To ensure that there is no abuse of office by the northern leader during that period, the two politicians included a provision in their accord that obliges Kulov to resign and not join a new cabinet if Bakiyev fails at the polls.

The two leaders also agreed that the constitution should be amended to give the premier broader powers in the economic and political spheres, including in forming a cabinet and appointing local administrations, something that also has to be agreed on with the president. The president will oversee the security ministries and agencies, law enforcement bodies, and foreign affairs. This will be a major constitutional reform designed to divide power between the two chief executives.

Indeed, premiers were frequently dismissed under Akayev, and they lacked their own political identity.

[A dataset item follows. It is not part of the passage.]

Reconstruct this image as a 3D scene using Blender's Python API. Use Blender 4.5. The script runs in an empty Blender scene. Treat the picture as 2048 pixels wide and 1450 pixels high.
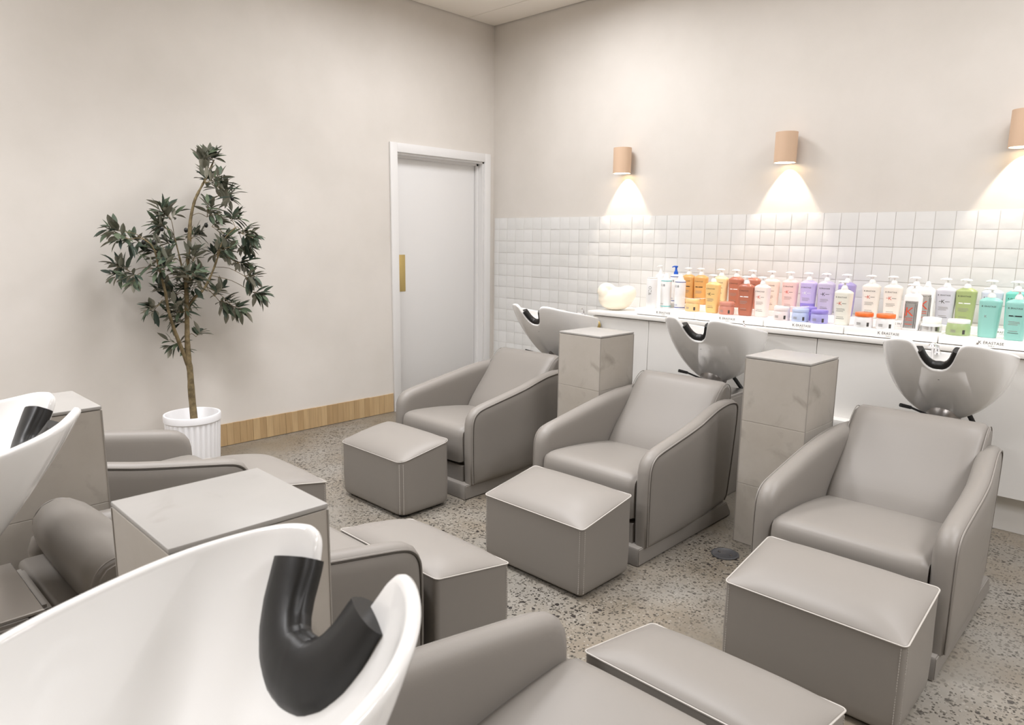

The former rivals, Bakiyev and Kulov thoroughly set out their mutual obligations in the agreement, which is fair enough. The choice of the guarantors of the agreement, i.e., the parliamentary speaker and the chairmen of the Supreme and Constitutional Courts, was no coincidence either. However, the new alliance's viability will be in question even if the parties to the agreement fulfill their commitments in the run-up to the elections. Sharing power is not typical of Central Asian leaders, who are known to seek absolute political and economic control over their countries. In the past, the government and the Islamic opposition in Tajikistan came to terms after a fierce confrontation that evolved into a civil war. Still, the Islamic forces in Tajikistan only received their quota of power, but were not given authority to form a government or select regional bosses.

This is both a forced compromise between the leaders of two influential clans, and a revolutionary political solution for the country and the region as a whole. If the solution proves a success, it will set a precedent for other Central Asian states, but failure will put Kyrgyzstan's territorial integrity at risk.